Victorian Era

Victorian Lunenburg
The following articles are part of an exhibition at the Knaut Rhuland House in Lunenburg, Nova Scotia put on by the Lunenburg Heritage Society from June to September 2006. For more information about The Heritage Society go to the Lunenburg Heritage Society. This information is protected by copyright, and cannot be used or reproduced in any way without the written approval of the Lunenburg Heritage Society.

The Victorian era covers the reign of Queen Victoria from 1837 to 1901. This was a period of great change across the world. Here in Canada moves were made towards federation and on Dominion Day, 1st July 1867, four provinces had confederated with five more joining by the end of Victoria's reign.

In Lunenburg the early part of the Victorian era was noted as a period of commercial depression. This was caused by the collapse of the town's marine insurance business, which had been financed by the town's businessmen. Added to this was the competition of Halifax as a "free-port" with larger and more numerous financial firms. Lunenburg was not granted free-port status until 1839. It was also a time of tough trading, with Halifax benefiting at the expense of Lunenburg.

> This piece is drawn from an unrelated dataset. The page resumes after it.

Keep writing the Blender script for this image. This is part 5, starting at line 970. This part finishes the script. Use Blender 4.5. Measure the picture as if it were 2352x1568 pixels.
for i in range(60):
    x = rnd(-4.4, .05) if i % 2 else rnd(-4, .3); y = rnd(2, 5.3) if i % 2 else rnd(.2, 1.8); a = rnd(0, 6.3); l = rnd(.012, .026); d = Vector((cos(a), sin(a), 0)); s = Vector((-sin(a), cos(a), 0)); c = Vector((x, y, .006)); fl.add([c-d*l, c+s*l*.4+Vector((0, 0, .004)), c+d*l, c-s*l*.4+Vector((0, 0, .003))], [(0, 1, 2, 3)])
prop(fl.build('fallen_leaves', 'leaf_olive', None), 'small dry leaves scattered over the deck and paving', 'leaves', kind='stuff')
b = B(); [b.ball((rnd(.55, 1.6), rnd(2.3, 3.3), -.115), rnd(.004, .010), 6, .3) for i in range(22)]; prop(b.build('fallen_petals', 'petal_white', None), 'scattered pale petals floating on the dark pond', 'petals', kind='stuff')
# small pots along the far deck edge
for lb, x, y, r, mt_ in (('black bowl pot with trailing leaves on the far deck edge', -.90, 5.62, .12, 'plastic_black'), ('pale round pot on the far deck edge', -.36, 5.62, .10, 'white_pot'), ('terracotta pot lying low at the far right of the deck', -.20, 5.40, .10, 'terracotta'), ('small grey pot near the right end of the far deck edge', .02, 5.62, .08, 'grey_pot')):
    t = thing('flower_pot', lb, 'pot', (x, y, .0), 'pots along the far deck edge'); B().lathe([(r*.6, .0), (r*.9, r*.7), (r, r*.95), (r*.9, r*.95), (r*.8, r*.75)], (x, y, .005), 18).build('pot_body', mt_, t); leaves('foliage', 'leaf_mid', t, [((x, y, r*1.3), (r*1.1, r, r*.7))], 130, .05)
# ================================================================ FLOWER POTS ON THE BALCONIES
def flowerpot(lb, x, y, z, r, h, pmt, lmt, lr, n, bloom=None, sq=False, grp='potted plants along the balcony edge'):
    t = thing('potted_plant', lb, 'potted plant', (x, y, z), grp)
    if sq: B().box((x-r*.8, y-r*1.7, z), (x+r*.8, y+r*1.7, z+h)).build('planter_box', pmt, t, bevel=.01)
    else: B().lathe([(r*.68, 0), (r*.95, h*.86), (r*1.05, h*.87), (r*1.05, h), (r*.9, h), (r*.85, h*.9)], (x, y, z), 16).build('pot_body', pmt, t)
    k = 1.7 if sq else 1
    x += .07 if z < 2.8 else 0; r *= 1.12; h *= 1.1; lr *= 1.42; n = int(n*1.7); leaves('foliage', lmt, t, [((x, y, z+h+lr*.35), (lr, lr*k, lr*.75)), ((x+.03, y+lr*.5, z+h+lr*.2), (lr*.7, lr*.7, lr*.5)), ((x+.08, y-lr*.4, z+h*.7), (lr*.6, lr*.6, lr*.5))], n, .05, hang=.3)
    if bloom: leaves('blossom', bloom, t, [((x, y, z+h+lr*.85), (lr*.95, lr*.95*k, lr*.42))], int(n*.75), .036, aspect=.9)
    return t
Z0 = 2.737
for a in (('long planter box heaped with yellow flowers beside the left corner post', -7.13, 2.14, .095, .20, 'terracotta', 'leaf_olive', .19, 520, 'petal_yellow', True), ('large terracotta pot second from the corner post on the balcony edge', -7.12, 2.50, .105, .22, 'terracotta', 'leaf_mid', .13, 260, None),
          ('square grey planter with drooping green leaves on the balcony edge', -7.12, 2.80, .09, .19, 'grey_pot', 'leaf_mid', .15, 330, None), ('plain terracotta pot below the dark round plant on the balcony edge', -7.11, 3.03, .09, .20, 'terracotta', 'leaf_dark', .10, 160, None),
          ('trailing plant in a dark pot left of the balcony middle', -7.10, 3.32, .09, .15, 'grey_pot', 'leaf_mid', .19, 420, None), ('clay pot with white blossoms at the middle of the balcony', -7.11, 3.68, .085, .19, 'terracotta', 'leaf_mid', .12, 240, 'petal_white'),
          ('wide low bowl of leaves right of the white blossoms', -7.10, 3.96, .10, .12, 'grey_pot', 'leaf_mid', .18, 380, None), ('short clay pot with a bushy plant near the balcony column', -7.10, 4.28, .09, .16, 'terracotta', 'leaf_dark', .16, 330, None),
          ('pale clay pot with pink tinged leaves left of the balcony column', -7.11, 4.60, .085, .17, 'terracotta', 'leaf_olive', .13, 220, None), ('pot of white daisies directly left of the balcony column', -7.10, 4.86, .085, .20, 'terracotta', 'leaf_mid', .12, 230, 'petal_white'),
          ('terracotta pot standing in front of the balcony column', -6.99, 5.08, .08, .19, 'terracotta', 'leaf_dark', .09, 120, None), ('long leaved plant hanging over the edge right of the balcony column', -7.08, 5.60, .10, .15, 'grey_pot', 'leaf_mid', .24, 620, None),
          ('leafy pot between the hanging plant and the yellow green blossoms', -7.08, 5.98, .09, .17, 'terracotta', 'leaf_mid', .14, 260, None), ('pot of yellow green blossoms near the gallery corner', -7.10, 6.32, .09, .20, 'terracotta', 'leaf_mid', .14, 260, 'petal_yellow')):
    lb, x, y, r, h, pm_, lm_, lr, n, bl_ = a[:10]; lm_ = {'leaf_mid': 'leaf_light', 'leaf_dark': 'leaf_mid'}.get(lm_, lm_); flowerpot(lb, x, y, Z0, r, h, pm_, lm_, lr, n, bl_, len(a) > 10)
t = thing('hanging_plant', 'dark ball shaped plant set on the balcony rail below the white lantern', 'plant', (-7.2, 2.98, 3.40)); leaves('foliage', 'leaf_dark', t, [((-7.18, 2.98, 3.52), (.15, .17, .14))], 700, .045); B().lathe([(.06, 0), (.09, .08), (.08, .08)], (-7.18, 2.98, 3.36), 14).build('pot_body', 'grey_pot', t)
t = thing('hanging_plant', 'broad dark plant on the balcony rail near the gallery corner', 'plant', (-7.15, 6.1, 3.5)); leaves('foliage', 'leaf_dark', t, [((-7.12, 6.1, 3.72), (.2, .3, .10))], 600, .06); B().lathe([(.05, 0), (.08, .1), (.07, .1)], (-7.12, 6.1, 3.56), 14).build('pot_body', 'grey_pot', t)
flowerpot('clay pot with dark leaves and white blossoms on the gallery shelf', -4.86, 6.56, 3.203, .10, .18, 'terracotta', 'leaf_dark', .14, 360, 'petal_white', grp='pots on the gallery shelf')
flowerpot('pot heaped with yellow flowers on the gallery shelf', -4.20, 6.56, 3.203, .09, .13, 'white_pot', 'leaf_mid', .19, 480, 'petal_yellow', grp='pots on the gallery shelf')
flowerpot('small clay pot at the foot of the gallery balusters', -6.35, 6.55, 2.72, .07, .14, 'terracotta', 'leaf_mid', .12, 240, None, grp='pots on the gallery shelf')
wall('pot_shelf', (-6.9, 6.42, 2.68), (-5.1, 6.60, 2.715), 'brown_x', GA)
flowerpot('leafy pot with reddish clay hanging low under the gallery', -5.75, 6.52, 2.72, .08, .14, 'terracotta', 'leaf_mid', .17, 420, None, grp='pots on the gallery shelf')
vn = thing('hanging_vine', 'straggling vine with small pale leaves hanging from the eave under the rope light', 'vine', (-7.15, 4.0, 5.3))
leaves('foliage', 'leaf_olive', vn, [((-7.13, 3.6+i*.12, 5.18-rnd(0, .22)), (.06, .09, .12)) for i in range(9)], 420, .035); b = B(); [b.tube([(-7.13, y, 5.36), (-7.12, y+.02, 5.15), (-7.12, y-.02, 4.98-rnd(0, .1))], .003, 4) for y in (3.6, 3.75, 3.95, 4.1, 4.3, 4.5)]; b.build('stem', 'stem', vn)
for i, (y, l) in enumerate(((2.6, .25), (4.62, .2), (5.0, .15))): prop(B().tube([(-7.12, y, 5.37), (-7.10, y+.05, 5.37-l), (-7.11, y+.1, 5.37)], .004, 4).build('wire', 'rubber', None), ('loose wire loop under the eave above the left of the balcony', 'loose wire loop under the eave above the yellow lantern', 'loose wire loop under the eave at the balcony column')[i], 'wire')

However, by the 1860s things had improved and the town and its industries began to prosper due to the finances and expertise of its local businessmen, such as James D. Eisenhauer, Lewis Anderson and W. N. Zwicker of Zwicker & Co., which was Canada's oldest fish company. This exhibition does not attempt to tell the story of the rising prosperity associated with the fishing and shipbuilding industries, as they are covered expertly at the Fisheries Museum of the Atlantic here in Lunenburg.

The exhibition provides the visitor with a glimpse of life in Lunenburg as it grew in prosperity up to the end of Victoria's reign. Most of the photographs in the display were taken from the 1880s to 1901. We hope they will provide insight into the life of our town and its residents.

We have focussed on six aspects of life in Lunenburg in Victorian times: children at school, children at play, women's work in the home, changes in food preparation, businesses in town and recreation.